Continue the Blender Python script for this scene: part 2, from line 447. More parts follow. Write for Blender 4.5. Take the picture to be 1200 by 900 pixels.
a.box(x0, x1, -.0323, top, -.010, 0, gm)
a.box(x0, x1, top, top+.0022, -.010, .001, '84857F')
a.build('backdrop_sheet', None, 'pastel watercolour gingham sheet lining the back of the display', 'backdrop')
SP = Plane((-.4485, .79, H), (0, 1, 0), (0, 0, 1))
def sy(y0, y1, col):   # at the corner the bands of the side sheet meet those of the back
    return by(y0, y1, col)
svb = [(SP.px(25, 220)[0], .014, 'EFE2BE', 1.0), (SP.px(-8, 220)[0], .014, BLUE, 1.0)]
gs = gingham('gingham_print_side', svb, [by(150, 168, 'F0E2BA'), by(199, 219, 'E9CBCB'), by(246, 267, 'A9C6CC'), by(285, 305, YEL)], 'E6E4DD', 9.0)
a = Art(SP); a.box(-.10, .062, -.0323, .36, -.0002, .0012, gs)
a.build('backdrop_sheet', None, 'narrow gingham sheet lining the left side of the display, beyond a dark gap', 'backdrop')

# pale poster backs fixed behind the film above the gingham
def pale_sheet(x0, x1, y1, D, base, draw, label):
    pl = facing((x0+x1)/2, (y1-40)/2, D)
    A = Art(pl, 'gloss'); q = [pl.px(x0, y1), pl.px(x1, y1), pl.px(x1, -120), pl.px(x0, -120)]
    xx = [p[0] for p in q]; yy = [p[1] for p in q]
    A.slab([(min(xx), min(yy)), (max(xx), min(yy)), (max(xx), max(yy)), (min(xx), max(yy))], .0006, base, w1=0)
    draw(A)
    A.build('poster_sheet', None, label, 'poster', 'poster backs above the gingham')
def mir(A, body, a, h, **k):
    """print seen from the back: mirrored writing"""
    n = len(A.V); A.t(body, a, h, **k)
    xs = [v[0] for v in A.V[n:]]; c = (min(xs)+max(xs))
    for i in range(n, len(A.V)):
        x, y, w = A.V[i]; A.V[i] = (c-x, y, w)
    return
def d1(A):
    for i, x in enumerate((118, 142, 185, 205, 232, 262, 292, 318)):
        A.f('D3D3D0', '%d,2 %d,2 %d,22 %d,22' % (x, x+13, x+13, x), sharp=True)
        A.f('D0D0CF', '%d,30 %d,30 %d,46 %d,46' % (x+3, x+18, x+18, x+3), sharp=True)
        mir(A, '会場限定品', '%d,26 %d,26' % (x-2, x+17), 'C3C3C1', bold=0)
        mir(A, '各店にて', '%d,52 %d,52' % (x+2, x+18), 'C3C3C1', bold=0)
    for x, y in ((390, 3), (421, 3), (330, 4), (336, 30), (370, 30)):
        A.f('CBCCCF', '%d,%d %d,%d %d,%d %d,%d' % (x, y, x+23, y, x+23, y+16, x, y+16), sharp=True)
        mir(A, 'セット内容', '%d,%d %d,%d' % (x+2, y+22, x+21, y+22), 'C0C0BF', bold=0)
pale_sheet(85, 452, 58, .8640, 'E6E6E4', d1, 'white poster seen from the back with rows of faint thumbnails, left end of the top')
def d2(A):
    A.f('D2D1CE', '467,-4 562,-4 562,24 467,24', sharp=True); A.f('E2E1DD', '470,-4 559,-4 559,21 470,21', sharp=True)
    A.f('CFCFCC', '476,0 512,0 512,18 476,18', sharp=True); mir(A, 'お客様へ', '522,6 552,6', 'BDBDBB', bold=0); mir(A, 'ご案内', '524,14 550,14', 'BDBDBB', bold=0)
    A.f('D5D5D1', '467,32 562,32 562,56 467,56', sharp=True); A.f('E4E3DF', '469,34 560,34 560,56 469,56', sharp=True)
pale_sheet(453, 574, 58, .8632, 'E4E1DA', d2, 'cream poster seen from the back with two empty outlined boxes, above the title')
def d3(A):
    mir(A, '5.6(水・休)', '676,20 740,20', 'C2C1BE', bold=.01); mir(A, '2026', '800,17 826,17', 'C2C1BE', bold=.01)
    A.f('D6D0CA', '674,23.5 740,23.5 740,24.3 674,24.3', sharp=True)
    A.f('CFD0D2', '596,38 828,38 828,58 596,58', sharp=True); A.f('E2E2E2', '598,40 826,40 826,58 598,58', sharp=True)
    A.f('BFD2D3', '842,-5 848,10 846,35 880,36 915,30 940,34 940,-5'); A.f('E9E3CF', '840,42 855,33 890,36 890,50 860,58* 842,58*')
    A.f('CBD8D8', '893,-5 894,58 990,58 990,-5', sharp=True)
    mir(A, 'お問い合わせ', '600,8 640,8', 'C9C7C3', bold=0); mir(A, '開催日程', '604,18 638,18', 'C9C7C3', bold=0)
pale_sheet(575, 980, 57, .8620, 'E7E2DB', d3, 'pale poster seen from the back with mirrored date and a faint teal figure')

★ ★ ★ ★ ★

Extract the complete data, matching each line exactly.

Continue the Blender Python script for this scene: part 2, from line 447. More parts follow. Write for Blender 4.5. Take the picture to be 1200 by 900 pixels.
a.box(x0, x1, -.0323, top, -.010, 0, gm)
a.box(x0, x1, top, top+.0022, -.010, .001, '84857F')
a.build('backdrop_sheet', None, 'pastel watercolour gingham sheet lining the back of the display', 'backdrop')
SP = Plane((-.4485, .79, H), (0, 1, 0), (0, 0, 1))
def sy(y0, y1, col):   # at the corner the bands of the side sheet meet those of the back
    return by(y0, y1, col)
svb = [(SP.px(25, 220)[0], .014, 'EFE2BE', 1.0), (SP.px(-8, 220)[0], .014, BLUE, 1.0)]
gs = gingham('gingham_print_side', svb, [by(150, 168, 'F0E2BA'), by(199, 219, 'E9CBCB'), by(246, 267, 'A9C6CC'), by(285, 305, YEL)], 'E6E4DD', 9.0)
a = Art(SP); a.box(-.10, .062, -.0323, .36, -.0002, .0012, gs)
a.build('backdrop_sheet', None, 'narrow gingham sheet lining the left side of the display, beyond a dark gap', 'backdrop')

# pale poster backs fixed behind the film above the gingham
def pale_sheet(x0, x1, y1, D, base, draw, label):
    pl = facing((x0+x1)/2, (y1-40)/2, D)
    A = Art(pl, 'gloss'); q = [pl.px(x0, y1), pl.px(x1, y1), pl.px(x1, -120), pl.px(x0, -120)]
    xx = [p[0] for p in q]; yy = [p[1] for p in q]
    A.slab([(min(xx), min(yy)), (max(xx), min(yy)), (max(xx), max(yy)), (min(xx), max(yy))], .0006, base, w1=0)
    draw(A)
    A.build('poster_sheet', None, label, 'poster', 'poster backs above the gingham')
def mir(A, body, a, h, **k):
    """print seen from the back: mirrored writing"""
    n = len(A.V); A.t(body, a, h, **k)
    xs = [v[0] for v in A.V[n:]]; c = (min(xs)+max(xs))
    for i in range(n, len(A.V)):
        x, y, w = A.V[i]; A.V[i] = (c-x, y, w)
    return
def d1(A):
    for i, x in enumerate((118, 142, 185, 205, 232, 262, 292, 318)):
        A.f('D3D3D0', '%d,2 %d,2 %d,22 %d,22' % (x, x+13, x+13, x), sharp=True)
        A.f('D0D0CF', '%d,30 %d,30 %d,46 %d,46' % (x+3, x+18, x+18, x+3), sharp=True)
        mir(A, '会場限定品', '%d,26 %d,26' % (x-2, x+17), 'C3C3C1', bold=0)
        mir(A, '各店にて', '%d,52 %d,52' % (x+2, x+18), 'C3C3C1', bold=0)
    for x, y in ((390, 3), (421, 3), (330, 4), (336, 30), (370, 30)):
        A.f('CBCCCF', '%d,%d %d,%d %d,%d %d,%d' % (x, y, x+23, y, x+23, y+16, x, y+16), sharp=True)
        mir(A, 'セット内容', '%d,%d %d,%d' % (x+2, y+22, x+21, y+22), 'C0C0BF', bold=0)
pale_sheet(85, 452, 58, .8640, 'E6E6E4', d1, 'white poster seen from the back with rows of faint thumbnails, left end of the top')
def d2(A):
    A.f('D2D1CE', '467,-4 562,-4 562,24 467,24', sharp=True); A.f('E2E1DD', '470,-4 559,-4 559,21 470,21', sharp=True)
    A.f('CFCFCC', '476,0 512,0 512,18 476,18', sharp=True); mir(A, 'お客様へ', '522,6 552,6', 'BDBDBB', bold=0); mir(A, 'ご案内', '524,14 550,14', 'BDBDBB', bold=0)
    A.f('D5D5D1', '467,32 562,32 562,56 467,56', sharp=True); A.f('E4E3DF', '469,34 560,34 560,56 469,56', sharp=True)
pale_sheet(453, 574, 58, .8632, 'E4E1DA', d2, 'cream poster seen from the back with two empty outlined boxes, above the title')
def d3(A):
    mir(A, '5.6(水・休)', '676,20 740,20', 'C2C1BE', bold=.01); mir(A, '2026', '800,17 826,17', 'C2C1BE', bold=.01)
    A.f('D6D0CA', '674,23.5 740,23.5 740,24.3 674,24.3', sharp=True)
    A.f('CFD0D2', '596,38 828,38 828,58 596,58', sharp=True); A.f('E2E2E2', '598,40 826,40 826,58 598,58', sharp=True)
    A.f('BFD2D3', '842,-5 848,10 846,35 880,36 915,30 940,34 940,-5'); A.f('E9E3CF', '840,42 855,33 890,36 890,50 860,58* 842,58*')
    A.f('CBD8D8', '893,-5 894,58 990,58 990,-5', sharp=True)
    mir(A, 'お問い合わせ', '600,8 640,8', 'C9C7C3', bold=0); mir(A, '開催日程', '604,18 638,18', 'C9C7C3', bold=0)
pale_sheet(575, 980, 57, .8620, 'E7E2DB', d3, 'pale poster seen from the back with mirrored date and a faint teal figure')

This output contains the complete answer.